--- start ---
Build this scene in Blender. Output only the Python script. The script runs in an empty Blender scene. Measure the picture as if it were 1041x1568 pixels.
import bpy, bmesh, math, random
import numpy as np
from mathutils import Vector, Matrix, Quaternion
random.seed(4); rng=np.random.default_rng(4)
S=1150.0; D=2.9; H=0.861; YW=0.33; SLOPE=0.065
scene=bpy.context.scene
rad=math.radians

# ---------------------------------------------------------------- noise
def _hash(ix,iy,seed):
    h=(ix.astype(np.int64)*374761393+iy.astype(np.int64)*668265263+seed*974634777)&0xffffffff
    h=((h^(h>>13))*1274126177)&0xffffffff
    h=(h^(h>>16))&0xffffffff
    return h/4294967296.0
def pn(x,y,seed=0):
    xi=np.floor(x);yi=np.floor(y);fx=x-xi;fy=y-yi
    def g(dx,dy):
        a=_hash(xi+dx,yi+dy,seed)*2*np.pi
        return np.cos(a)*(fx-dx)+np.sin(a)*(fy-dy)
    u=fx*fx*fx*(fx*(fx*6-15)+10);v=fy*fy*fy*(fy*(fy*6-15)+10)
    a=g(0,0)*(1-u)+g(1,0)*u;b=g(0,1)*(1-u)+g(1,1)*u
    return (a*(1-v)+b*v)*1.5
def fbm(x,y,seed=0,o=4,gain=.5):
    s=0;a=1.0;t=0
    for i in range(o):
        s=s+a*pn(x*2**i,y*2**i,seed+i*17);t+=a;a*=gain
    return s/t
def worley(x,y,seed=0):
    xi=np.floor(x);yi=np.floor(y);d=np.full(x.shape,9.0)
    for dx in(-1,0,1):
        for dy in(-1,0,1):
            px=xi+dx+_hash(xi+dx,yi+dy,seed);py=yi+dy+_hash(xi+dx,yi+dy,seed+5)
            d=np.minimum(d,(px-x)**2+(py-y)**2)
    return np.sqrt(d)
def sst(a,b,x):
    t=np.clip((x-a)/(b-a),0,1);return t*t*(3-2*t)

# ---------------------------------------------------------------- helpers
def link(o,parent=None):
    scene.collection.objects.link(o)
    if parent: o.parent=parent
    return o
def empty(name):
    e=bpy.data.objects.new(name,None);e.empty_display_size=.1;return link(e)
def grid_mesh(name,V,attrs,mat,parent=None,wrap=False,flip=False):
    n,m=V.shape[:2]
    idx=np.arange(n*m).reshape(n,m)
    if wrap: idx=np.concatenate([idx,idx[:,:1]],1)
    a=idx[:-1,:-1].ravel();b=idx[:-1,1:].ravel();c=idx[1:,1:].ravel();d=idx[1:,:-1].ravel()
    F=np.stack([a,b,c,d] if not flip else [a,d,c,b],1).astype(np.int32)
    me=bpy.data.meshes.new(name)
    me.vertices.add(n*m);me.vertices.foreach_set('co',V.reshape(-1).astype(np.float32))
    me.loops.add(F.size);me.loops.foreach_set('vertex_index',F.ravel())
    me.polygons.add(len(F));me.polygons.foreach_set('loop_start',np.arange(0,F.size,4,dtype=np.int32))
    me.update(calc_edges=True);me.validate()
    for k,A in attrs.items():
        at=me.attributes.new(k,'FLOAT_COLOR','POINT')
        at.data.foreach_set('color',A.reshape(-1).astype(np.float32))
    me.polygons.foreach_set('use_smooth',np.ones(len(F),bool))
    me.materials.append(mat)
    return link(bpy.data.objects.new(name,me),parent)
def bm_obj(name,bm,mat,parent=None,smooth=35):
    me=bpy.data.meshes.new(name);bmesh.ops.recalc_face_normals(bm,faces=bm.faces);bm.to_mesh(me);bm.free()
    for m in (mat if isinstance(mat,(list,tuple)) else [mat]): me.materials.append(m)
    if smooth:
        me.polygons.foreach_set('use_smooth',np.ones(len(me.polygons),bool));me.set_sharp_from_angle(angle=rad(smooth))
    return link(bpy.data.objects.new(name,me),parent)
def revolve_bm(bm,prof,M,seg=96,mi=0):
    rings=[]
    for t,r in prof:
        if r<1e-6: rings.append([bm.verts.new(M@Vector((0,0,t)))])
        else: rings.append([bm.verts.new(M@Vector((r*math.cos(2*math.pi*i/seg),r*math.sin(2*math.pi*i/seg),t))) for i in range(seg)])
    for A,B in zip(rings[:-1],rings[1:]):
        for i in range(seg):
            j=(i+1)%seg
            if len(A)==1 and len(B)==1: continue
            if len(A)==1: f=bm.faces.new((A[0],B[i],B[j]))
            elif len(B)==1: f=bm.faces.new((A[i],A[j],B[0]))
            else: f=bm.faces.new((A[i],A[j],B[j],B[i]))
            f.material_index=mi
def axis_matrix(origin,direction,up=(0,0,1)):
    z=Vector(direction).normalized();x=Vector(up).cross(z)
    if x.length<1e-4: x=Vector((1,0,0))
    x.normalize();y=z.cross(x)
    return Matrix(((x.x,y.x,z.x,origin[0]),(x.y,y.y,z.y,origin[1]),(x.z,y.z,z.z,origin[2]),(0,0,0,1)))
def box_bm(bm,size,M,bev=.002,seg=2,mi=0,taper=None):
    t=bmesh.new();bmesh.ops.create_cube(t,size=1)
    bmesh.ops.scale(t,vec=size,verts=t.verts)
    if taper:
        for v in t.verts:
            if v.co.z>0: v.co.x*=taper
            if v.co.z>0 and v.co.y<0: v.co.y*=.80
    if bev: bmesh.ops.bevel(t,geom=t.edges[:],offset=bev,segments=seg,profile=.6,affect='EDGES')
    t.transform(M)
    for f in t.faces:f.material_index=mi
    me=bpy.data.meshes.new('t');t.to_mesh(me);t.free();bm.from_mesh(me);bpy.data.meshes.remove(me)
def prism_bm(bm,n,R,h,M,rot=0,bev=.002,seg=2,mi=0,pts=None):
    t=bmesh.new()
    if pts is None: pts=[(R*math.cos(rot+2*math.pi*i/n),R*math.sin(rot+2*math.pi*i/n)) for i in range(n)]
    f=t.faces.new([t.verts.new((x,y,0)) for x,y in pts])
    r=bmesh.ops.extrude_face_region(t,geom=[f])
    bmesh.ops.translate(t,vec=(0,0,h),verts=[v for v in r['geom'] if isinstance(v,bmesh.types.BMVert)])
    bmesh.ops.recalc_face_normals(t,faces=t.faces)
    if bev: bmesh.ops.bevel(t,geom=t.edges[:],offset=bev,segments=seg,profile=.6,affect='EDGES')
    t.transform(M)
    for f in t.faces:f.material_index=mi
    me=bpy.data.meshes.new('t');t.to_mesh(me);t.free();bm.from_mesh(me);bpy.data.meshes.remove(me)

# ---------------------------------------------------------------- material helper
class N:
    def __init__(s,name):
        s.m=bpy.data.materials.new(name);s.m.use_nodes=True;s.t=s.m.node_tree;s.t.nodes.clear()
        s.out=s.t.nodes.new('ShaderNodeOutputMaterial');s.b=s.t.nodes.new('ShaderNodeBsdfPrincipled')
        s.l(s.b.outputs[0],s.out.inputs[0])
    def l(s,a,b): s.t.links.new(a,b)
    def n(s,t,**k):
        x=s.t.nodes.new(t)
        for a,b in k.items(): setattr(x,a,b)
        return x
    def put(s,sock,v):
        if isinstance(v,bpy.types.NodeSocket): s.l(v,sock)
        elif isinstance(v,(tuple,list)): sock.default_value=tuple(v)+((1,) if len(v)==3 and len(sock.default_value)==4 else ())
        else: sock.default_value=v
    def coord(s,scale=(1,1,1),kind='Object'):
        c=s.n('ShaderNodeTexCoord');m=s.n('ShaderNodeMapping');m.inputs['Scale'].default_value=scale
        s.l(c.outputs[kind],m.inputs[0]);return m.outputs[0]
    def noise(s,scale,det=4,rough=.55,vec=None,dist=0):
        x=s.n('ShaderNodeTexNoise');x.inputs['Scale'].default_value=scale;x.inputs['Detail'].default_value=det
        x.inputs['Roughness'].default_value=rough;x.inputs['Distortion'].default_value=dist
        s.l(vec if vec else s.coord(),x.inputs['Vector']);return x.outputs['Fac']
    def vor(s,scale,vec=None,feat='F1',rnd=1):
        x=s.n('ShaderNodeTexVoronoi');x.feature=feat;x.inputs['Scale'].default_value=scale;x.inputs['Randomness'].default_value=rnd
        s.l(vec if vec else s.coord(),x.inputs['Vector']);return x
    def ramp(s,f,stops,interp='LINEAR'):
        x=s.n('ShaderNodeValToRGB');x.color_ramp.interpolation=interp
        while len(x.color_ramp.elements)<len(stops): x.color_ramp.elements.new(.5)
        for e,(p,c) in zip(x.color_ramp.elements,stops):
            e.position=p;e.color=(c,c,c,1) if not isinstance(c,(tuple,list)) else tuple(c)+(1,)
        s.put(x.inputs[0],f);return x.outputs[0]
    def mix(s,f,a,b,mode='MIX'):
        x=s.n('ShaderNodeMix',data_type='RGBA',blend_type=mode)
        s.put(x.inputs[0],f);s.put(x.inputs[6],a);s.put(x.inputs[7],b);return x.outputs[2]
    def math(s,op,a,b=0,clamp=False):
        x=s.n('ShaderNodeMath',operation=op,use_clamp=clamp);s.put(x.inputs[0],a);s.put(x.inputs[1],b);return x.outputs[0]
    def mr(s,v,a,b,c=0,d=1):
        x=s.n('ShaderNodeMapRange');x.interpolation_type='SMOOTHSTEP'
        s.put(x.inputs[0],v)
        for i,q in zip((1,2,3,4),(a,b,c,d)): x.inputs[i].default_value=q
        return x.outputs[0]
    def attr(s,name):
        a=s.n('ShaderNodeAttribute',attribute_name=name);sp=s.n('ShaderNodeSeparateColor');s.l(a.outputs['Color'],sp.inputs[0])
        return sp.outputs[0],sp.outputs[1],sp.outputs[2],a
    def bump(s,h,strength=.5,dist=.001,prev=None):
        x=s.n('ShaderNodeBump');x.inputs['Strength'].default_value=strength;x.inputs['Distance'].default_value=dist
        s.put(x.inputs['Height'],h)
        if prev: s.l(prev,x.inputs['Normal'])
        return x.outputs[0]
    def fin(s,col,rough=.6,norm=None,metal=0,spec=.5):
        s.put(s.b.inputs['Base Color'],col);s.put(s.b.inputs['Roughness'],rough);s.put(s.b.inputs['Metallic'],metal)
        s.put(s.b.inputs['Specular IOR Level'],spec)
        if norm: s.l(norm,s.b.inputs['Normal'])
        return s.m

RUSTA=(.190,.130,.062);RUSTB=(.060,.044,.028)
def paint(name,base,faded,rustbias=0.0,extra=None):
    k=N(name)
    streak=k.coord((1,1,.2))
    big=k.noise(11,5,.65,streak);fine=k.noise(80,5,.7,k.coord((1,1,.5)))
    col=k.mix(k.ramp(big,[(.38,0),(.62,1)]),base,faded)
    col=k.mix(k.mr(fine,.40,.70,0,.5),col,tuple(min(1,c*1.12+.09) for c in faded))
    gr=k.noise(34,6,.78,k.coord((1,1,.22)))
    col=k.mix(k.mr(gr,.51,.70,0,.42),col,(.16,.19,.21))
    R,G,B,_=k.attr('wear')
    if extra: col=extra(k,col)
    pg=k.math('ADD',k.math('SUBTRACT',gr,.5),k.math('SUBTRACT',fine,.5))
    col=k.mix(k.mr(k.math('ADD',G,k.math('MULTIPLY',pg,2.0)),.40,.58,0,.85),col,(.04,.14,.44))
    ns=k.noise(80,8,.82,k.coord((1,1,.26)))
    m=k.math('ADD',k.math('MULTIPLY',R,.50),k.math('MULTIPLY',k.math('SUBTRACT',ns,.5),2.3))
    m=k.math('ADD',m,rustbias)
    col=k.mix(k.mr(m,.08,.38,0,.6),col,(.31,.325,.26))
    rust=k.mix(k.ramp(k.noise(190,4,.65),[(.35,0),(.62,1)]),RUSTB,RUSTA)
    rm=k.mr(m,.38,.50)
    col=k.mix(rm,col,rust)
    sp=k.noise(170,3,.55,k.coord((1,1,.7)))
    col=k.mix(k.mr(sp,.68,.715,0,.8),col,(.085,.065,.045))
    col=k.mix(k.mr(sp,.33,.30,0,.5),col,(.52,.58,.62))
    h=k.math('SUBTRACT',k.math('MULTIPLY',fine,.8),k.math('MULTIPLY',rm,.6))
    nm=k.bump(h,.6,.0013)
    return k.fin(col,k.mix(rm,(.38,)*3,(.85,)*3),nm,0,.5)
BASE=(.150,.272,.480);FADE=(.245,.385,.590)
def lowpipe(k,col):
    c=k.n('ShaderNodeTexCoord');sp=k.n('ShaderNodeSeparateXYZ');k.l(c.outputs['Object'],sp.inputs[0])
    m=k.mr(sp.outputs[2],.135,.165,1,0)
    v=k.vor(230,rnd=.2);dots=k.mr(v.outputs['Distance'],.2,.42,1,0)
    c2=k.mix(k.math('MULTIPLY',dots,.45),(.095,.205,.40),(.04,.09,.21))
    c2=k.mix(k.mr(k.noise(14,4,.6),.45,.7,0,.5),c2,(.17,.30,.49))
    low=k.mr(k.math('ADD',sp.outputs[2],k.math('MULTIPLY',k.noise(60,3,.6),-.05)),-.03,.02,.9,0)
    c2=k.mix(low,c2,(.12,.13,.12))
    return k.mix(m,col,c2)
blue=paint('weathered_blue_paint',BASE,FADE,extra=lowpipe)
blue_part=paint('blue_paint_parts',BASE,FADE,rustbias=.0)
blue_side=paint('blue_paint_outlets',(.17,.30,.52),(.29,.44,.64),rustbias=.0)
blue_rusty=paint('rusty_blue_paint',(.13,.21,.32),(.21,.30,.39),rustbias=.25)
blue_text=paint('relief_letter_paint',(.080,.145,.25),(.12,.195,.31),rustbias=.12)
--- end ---
THE REQUEST —
Some lines of the data above may hold the word "scene"; report how many do, and nothing else.

FULL ANSWER —
3